Here a link to a Q&A piece in the Toronto Star with John Lehmann, president of the News Photographers Association Of Canada, regarding the Union Station incident Q&A Article.

As I said in my previous post I can see a case for requiring a permit for commercial purposes, but not for journalists. Again if it is not Metrolinx’s intent to bar journalists from taking photos on their property then the by-law needs to be amended to clarify the situation and to spell out VERY CLEARLY that this is not the case.

Friday, June 7, 2013

Photography Confussion At Union Station

Earlier this week I made a post about an incident at Toronto’s Union Station whereby a Toronto Star photographer, Alex Consiglio, was arrested and ticketed for trespassing. (Two police officers were injured while trying to subdue a man who tried to open the doors of a moving GO Train.) Mr. Consiglio took a photo of an injured police officer and then, just outside the station, took a photo of a couple who had witnessed the incident. At this point he was arrested. As to exactly what happened both Metrolinx and the Toronto Star have different versions.

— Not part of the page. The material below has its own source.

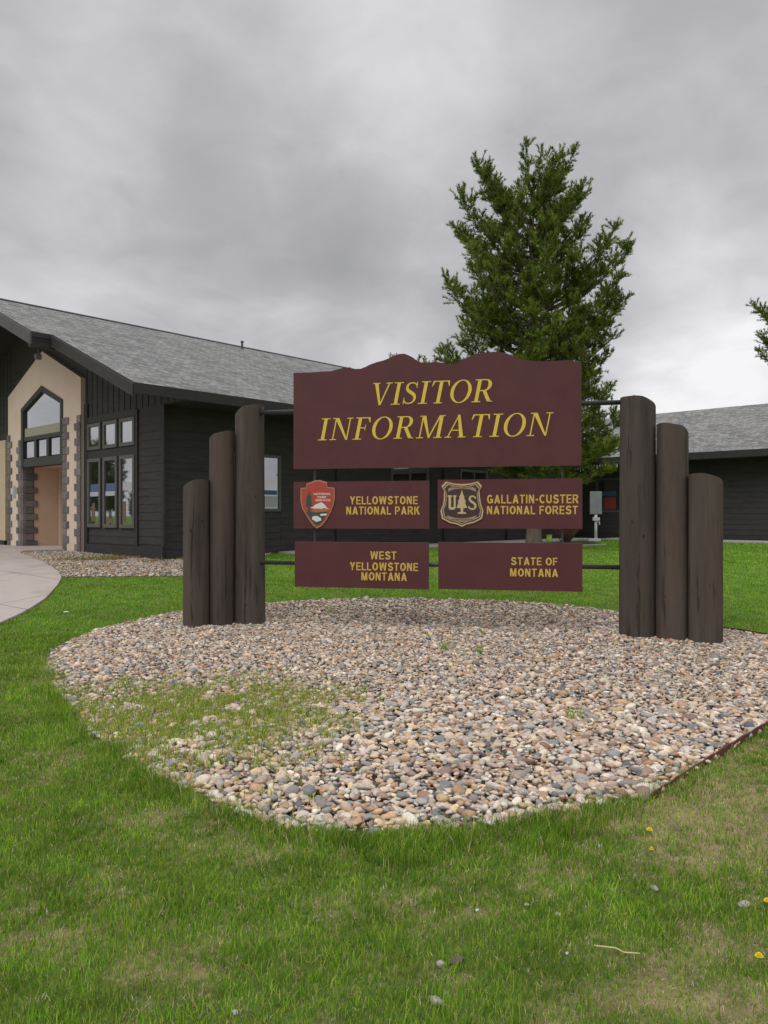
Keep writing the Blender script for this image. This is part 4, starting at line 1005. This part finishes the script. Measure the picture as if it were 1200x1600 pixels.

However at the heart of this is the issue of whether or not a permit or waiver of some kind is needed by reporters to take photographs at Union Station. When I asked Metrolinx directly they said this is not the case and that the media reports were confused. Reports in the Toronto Star and elsewhere strongly suggest otherwise. If, as the evidence suggests, that some sort of waiver is required, for whatever reason, by journalists to take photographs at Union Station then this is indeed outrageous and should immediately be cancelled. It gives the appearance of trying to control the press. This is not the first incident involving photographers at Union Station. I have heard of others involving people who were within public areas.

After I made my original post on this incident the evening of June 5th I was very sharply criticized by Metrolinx for it, being accused of poor journalism. I was frankly taken aback by this and at first apologized and then withdrew my original post and update. It did not help that June 6th was a very hectic day for me and I was feeling stressed as a result.

Metrolinx has told me that they have had good relations with the Toronto Star and wish it to continue. I as a freelance journalist have had good relations with Metrolinx and wish it to continue as well. However, the only way good relations can continue is for Metrolinx to clarify, in no uncertain terms, what their policy is towards photography at Union Station for both individuals and journalists and if there are any requirements for a permit or a waiver for taking photographs that these immediately be removed, except in the case where permission is sought to go in restricted areas, filming a t. v. show or movie or other such commercial purposes.